__Exercise material__
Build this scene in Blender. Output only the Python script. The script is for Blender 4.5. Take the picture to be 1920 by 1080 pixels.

* * *

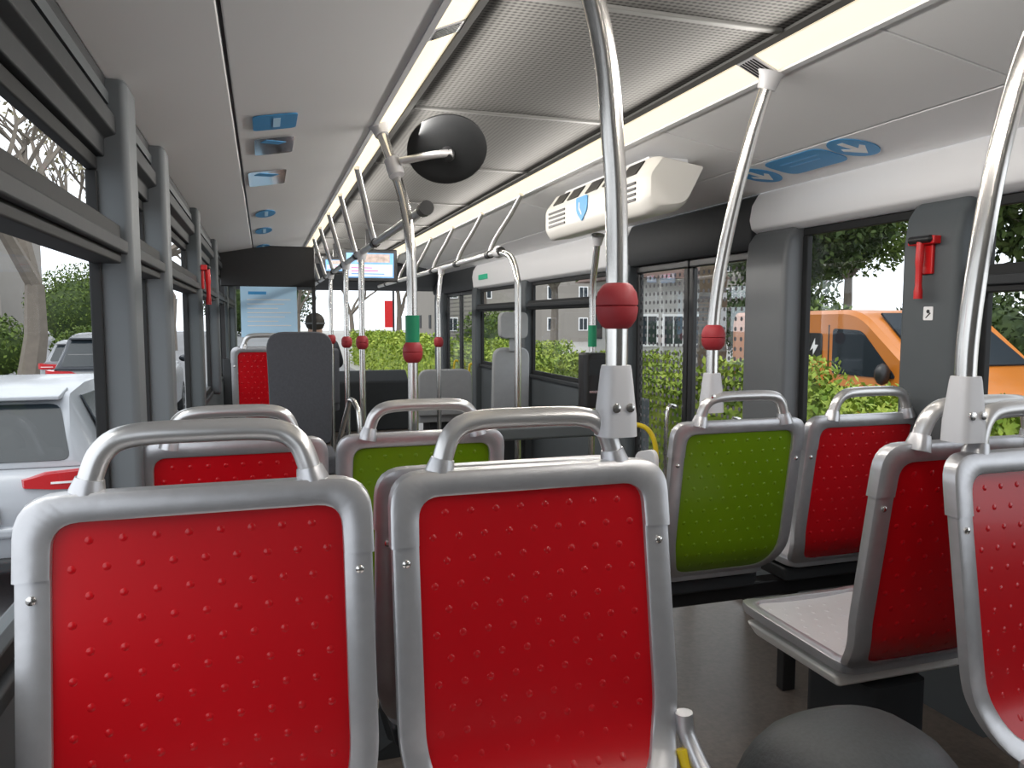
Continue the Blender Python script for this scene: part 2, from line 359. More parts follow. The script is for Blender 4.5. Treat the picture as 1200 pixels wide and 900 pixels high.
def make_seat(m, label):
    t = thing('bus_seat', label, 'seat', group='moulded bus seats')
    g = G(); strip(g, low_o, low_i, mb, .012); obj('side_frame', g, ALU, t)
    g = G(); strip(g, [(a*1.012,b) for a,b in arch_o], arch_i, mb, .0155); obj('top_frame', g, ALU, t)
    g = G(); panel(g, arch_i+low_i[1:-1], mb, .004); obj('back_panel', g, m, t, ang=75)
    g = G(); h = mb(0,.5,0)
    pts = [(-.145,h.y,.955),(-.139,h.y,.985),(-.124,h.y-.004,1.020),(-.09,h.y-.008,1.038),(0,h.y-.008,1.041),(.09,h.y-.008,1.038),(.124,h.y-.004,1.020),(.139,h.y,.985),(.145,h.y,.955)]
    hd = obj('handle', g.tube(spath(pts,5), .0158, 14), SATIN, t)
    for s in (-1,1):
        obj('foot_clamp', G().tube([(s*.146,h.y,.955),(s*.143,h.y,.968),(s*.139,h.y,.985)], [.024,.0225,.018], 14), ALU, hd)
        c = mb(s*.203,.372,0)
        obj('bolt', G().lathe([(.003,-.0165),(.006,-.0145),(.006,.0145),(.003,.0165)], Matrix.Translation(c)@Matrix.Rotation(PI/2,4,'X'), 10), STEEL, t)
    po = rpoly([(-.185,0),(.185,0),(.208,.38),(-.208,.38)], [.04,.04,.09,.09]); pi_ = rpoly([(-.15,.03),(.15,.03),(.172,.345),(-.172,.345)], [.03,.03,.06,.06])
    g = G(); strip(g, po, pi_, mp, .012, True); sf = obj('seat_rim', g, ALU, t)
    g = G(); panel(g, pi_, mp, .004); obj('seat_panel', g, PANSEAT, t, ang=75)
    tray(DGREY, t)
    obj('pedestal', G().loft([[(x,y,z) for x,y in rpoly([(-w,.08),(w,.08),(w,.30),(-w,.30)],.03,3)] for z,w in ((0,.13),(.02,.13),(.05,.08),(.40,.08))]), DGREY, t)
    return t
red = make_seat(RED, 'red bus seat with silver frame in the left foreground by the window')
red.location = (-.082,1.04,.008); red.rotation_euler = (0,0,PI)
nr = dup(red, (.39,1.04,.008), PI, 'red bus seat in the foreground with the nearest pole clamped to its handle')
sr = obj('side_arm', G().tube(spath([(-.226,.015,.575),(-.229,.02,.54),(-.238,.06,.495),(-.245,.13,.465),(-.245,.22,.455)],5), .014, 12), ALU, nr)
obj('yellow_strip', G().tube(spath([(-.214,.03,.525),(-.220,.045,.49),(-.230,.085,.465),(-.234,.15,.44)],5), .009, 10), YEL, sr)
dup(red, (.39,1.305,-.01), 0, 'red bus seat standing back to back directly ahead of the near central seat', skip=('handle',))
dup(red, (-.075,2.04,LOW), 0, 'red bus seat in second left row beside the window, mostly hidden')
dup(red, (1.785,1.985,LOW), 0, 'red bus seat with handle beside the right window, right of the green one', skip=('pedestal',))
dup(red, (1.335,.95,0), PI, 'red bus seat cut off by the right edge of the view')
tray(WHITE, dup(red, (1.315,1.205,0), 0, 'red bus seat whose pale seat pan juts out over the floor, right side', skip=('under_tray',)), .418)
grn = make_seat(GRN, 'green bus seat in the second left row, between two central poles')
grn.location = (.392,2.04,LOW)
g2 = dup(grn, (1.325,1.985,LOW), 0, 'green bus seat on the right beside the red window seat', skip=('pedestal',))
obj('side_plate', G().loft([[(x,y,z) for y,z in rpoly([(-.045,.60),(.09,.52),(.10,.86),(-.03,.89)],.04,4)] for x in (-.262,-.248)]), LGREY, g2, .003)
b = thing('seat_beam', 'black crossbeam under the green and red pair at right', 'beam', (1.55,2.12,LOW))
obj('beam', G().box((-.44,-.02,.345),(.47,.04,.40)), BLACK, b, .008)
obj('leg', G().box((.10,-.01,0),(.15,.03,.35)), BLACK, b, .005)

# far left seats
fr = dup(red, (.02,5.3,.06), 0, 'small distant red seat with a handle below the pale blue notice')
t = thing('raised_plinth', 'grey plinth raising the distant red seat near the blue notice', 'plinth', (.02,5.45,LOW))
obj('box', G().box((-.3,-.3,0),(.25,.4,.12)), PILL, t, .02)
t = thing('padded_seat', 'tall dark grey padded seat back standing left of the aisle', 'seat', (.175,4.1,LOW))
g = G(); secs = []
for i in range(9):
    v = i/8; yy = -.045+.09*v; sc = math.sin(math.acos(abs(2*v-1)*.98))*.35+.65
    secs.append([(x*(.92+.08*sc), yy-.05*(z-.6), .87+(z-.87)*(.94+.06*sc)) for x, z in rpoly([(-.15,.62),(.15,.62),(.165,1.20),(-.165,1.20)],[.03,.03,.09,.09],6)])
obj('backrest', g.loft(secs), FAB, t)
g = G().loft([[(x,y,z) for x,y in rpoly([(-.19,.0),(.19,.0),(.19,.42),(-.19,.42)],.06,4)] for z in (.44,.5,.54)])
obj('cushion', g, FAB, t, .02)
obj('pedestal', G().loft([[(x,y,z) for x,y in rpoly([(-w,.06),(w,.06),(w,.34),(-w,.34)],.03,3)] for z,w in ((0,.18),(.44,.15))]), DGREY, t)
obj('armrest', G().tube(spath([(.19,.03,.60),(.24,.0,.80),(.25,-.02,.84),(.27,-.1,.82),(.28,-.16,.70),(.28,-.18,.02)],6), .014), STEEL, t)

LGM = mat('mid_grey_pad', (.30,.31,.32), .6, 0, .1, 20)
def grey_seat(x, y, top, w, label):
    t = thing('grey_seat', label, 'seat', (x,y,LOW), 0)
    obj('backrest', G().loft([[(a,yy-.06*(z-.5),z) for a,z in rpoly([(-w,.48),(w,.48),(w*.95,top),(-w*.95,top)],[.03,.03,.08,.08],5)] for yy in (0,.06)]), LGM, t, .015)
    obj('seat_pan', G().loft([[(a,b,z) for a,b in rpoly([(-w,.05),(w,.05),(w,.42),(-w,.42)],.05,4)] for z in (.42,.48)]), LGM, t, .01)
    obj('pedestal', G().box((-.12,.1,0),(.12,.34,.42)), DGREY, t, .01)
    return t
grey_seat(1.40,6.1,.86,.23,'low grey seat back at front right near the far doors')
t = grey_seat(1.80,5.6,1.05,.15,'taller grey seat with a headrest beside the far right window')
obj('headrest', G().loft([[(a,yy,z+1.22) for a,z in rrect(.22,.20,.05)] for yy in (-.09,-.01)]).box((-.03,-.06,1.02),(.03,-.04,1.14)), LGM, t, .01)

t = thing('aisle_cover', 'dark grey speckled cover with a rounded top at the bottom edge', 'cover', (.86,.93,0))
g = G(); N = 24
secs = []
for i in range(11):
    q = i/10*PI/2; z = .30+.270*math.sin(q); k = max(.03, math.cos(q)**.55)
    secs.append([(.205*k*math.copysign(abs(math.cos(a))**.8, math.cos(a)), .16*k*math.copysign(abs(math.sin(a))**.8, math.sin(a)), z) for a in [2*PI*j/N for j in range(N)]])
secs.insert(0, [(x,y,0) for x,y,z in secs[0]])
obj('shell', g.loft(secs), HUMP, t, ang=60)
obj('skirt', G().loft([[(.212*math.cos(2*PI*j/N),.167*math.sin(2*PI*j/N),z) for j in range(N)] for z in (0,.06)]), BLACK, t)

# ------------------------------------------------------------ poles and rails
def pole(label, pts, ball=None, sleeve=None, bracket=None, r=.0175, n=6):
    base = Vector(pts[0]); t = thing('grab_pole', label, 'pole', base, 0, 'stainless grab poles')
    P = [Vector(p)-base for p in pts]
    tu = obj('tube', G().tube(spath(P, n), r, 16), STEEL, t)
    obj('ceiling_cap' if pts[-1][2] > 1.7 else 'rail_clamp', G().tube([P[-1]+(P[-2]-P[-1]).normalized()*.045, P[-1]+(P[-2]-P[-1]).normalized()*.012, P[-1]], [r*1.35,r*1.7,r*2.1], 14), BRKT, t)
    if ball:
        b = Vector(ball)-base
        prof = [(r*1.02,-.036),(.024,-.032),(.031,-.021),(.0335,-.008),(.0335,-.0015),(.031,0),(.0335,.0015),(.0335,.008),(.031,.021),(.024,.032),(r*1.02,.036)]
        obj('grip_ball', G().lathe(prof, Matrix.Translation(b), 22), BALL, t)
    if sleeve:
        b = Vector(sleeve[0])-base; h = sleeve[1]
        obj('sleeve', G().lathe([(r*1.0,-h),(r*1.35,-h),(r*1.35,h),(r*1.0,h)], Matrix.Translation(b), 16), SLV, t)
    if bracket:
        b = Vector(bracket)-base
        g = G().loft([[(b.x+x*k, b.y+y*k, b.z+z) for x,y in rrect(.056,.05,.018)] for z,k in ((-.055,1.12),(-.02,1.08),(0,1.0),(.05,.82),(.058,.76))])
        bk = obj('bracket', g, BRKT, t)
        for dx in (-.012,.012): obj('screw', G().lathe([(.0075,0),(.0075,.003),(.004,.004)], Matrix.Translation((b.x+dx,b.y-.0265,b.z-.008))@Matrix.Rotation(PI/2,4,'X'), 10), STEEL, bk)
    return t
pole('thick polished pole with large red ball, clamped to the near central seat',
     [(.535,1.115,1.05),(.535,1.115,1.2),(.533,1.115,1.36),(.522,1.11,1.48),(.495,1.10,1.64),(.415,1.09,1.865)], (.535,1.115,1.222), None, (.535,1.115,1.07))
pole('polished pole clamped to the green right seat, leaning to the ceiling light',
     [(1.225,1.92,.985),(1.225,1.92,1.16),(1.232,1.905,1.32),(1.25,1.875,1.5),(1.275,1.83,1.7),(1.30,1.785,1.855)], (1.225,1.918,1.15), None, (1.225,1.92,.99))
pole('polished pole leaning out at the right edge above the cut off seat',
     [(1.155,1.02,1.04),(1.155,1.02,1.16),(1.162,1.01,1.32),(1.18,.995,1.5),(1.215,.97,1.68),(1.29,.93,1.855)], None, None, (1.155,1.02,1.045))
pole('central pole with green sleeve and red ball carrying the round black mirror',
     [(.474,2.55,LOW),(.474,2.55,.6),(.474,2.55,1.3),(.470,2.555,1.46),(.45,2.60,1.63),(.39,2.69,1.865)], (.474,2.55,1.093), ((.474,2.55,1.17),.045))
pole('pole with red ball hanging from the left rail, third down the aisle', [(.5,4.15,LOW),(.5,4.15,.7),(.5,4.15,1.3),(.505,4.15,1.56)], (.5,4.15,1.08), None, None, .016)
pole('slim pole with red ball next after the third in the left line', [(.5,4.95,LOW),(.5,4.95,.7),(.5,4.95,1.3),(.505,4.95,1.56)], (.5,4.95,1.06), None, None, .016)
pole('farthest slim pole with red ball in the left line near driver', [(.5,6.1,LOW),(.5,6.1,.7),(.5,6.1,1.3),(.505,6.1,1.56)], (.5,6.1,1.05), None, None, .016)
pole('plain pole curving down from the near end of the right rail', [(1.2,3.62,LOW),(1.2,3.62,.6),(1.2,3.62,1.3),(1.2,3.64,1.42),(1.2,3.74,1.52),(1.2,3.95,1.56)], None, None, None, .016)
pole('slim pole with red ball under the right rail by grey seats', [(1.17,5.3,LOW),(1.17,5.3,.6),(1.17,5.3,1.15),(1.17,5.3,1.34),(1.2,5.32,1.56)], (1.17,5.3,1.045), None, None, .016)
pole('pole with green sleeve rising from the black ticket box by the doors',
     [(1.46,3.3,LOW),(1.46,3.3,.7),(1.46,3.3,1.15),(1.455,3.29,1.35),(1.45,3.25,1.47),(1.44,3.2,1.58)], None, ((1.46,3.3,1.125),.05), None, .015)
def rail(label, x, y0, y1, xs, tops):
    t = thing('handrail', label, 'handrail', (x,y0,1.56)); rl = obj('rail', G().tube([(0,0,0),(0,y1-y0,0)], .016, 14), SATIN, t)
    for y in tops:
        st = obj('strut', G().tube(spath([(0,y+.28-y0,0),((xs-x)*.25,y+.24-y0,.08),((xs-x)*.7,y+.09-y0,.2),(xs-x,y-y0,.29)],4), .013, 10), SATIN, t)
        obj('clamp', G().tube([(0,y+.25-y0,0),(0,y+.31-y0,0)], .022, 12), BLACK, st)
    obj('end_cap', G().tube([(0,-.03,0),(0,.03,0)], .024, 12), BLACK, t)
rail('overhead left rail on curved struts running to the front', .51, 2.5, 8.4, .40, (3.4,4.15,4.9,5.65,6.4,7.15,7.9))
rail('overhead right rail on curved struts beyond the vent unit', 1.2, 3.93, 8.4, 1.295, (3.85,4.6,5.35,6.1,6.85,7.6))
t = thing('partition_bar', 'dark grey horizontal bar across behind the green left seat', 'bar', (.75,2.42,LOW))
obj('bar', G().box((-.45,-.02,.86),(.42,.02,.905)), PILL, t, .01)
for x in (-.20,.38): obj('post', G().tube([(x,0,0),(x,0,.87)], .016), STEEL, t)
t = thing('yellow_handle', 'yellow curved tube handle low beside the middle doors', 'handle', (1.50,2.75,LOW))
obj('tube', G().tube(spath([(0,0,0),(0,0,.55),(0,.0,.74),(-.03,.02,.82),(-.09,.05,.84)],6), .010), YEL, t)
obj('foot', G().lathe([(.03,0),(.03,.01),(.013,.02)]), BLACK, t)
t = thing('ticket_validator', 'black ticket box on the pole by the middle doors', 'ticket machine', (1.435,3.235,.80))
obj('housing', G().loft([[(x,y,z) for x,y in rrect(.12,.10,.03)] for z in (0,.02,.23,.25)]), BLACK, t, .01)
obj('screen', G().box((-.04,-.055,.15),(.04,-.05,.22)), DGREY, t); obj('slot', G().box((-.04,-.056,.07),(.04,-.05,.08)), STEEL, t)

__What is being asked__
Filter the entries down to the lines with the word "Python" in them.

__Answer to the problem__
Build this scene in Blender. Output only the Python script. The script is for Blender 4.5. Take the picture to be 1920 by 1080 pixels.
Continue the Blender Python script for this scene: part 2, from line 359. More parts follow. The script is for Blender 4.5. Treat the picture as 1200 pixels wide and 900 pixels high.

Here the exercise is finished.